-- begin DATA EXCERPT --

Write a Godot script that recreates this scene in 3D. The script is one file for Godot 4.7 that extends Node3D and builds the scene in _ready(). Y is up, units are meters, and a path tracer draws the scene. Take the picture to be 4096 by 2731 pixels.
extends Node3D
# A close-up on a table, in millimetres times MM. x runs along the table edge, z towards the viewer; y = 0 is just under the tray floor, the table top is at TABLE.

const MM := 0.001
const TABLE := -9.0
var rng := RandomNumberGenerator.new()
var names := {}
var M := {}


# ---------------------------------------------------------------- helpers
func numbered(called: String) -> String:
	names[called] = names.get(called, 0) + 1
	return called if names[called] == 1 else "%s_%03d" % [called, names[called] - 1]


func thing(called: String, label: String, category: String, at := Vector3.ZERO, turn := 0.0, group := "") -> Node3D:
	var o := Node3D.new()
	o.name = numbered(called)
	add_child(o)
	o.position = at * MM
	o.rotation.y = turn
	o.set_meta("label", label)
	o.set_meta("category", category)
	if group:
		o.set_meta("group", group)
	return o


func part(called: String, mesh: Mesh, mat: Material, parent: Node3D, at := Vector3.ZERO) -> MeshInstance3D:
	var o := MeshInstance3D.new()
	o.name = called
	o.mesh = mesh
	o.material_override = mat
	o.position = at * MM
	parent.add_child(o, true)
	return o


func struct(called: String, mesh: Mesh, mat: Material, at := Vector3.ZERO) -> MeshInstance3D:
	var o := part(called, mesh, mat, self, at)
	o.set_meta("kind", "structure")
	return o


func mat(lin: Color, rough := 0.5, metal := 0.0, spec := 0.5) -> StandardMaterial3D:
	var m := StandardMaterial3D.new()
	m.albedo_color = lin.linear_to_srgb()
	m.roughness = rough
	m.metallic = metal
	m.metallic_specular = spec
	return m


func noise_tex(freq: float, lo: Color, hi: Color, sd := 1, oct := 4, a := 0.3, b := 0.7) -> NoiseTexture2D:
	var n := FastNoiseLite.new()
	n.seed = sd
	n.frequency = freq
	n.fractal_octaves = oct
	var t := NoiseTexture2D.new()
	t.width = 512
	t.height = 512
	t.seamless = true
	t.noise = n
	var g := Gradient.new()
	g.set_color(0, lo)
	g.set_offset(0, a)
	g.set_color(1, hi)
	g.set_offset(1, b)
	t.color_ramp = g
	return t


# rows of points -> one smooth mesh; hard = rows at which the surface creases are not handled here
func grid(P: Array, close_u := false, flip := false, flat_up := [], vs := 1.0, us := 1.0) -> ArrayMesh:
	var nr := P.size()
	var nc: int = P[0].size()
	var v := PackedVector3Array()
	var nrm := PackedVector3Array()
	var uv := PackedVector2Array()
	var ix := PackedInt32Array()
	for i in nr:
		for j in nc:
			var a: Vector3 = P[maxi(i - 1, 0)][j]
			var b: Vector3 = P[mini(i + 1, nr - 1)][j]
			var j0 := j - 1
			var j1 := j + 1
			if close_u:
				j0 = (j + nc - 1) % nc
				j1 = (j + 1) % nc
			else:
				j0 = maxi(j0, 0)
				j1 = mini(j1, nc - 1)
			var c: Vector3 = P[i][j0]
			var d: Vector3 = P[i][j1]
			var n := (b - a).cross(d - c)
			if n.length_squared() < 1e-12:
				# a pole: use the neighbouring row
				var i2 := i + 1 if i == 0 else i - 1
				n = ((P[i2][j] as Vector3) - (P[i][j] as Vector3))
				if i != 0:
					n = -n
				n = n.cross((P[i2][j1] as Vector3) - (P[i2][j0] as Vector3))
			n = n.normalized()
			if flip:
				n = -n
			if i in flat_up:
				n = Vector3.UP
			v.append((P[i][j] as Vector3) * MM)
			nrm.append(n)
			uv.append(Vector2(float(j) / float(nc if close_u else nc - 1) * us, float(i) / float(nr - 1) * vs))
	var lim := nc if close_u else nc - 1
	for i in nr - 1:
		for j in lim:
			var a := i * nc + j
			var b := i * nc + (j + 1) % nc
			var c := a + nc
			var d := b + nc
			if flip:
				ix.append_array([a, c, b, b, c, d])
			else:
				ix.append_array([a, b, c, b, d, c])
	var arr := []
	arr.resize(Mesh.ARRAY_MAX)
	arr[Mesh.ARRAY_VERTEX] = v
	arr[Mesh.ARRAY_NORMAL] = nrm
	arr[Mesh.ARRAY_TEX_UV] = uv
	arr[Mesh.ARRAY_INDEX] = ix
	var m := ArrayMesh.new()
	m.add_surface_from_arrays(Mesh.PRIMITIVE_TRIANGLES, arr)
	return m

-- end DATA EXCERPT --

§ **WHAT TO DO**: Return only the lines spanning from the first line of the material through the line with "return called if", copied exactly, both ends kept.

§ **ANSWER BELOW**:
Write a Godot script that recreates this scene in 3D. The script is one file for Godot 4.7 that extends Node3D and builds the scene in _ready(). Y is up, units are meters, and a path tracer draws the scene. Take the picture to be 4096 by 2731 pixels.
extends Node3D
# A close-up on a table, in millimetres times MM. x runs along the table edge, z towards the viewer; y = 0 is just under the tray floor, the table top is at TABLE.

const MM := 0.001
const TABLE := -9.0
var rng := RandomNumberGenerator.new()
var names := {}
var M := {}


# ---------------------------------------------------------------- helpers
func numbered(called: String) -> String:
	names[called] = names.get(called, 0) + 1
	return called if names[called] == 1 else "%s_%03d" % [called, names[called] - 1]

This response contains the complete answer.